§ Stated task
Stop after the line containing "10).build('cable_gland', M['silver'], veh)": print each line exactly from the first line of the listing up to that point.

§ Provided data

• • • • •

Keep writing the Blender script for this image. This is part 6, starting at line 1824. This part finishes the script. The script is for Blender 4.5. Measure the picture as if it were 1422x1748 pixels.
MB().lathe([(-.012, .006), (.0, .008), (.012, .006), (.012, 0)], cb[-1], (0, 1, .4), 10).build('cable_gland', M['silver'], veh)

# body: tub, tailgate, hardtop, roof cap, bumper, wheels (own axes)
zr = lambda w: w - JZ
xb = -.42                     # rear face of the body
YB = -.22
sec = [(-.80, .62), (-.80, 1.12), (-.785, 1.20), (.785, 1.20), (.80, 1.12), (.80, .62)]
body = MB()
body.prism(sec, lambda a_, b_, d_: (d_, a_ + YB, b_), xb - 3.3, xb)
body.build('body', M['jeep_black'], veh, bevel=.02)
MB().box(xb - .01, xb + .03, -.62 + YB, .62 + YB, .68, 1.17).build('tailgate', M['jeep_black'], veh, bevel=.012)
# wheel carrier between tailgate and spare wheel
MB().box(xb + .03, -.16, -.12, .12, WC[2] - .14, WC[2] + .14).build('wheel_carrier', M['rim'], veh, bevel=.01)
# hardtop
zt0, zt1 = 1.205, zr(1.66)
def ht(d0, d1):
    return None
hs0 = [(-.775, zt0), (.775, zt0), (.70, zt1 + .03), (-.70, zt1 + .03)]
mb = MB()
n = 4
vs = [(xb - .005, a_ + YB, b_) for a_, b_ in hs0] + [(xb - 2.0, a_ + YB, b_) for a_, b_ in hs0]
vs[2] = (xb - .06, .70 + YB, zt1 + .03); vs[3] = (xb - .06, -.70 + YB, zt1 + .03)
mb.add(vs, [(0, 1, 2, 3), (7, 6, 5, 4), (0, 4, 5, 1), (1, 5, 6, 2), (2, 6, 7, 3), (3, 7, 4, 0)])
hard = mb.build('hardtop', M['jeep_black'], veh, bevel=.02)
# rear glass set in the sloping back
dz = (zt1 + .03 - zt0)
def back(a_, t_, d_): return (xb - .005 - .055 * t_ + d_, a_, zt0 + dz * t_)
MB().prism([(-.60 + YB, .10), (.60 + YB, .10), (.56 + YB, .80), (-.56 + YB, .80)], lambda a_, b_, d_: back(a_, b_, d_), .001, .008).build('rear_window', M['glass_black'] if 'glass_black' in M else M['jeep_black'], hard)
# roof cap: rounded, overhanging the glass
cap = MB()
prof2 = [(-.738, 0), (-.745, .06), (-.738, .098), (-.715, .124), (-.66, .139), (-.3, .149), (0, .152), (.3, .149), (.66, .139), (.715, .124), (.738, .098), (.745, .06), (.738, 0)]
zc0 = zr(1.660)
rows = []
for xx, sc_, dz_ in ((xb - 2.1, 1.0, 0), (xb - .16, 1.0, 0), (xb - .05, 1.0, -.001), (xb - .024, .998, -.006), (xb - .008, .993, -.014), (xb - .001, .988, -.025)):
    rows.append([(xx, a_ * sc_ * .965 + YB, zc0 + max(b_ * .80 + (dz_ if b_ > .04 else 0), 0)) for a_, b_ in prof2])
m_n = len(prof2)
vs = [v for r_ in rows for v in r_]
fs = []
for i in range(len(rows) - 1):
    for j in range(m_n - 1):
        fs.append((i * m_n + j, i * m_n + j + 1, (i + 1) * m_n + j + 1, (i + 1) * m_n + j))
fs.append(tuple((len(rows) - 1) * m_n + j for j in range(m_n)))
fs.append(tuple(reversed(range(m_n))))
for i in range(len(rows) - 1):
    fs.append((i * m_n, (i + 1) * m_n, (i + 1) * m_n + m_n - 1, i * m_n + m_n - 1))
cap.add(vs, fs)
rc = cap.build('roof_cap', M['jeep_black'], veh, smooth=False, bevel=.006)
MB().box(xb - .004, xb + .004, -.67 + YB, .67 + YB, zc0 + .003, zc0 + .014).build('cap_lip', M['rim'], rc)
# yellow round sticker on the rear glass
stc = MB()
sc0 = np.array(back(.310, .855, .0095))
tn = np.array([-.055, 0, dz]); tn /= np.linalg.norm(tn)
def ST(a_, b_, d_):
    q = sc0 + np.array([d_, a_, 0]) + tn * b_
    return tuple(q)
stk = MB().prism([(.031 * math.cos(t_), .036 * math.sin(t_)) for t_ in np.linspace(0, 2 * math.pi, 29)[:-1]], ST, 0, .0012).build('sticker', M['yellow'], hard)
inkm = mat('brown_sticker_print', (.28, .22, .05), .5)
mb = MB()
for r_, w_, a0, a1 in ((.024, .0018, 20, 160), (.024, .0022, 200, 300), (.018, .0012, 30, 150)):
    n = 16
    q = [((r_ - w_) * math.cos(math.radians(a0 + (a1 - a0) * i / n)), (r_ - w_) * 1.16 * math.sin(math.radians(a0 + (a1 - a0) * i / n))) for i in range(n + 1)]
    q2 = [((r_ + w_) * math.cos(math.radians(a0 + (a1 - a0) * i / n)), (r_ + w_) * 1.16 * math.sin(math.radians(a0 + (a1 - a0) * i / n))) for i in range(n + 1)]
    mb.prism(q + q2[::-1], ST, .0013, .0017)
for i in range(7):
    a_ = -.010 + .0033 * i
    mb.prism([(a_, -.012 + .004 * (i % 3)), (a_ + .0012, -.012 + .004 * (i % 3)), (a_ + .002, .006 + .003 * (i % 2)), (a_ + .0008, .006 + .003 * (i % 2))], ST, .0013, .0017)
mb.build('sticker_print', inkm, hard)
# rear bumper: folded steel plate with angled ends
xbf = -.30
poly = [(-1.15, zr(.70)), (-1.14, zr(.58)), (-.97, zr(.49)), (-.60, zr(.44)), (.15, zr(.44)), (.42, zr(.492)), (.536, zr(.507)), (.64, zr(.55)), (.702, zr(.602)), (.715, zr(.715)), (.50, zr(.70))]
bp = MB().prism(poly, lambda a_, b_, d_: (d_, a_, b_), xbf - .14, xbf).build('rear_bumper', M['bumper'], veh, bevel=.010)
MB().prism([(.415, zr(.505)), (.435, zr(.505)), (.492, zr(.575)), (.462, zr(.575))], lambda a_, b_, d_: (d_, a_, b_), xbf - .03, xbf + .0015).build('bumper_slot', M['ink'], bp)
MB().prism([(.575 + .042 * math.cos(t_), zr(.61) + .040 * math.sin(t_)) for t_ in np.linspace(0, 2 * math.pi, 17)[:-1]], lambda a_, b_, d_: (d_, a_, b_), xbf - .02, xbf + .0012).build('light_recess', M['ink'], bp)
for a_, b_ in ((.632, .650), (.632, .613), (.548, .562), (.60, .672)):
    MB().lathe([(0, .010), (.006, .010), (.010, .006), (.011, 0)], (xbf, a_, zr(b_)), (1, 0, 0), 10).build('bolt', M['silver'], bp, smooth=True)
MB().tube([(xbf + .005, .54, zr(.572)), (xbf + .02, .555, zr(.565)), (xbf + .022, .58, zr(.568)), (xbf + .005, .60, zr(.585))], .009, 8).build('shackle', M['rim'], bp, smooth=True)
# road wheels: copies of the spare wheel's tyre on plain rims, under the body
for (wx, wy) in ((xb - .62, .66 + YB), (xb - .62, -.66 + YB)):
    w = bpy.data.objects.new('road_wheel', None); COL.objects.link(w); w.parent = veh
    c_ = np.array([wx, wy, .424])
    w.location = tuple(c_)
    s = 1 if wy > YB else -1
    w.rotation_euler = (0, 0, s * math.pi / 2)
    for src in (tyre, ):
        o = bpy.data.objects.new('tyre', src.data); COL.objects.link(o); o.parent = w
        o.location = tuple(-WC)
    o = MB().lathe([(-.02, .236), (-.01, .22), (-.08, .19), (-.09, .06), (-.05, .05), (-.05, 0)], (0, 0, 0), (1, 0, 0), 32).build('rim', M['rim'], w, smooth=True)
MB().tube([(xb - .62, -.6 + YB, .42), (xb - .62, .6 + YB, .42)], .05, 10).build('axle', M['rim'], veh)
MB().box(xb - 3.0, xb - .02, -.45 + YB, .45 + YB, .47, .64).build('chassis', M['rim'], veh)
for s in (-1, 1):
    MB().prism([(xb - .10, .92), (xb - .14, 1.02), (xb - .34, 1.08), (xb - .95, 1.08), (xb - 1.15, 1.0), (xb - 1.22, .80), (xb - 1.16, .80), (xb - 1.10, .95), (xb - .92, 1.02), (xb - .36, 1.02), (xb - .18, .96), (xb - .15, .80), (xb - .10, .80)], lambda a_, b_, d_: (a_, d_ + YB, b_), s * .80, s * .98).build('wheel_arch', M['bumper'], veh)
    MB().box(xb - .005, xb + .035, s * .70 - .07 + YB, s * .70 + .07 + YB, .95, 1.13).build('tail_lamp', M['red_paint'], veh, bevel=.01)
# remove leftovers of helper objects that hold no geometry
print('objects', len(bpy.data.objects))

• • • • •

§ Exercise result
Keep writing the Blender script for this image. This is part 6, starting at line 1824. This part finishes the script. The script is for Blender 4.5. Measure the picture as if it were 1422x1748 pixels.
MB().lathe([(-.012, .006), (.0, .008), (.012, .006), (.012, 0)], cb[-1], (0, 1, .4), 10).build('cable_gland', M['silver'], veh)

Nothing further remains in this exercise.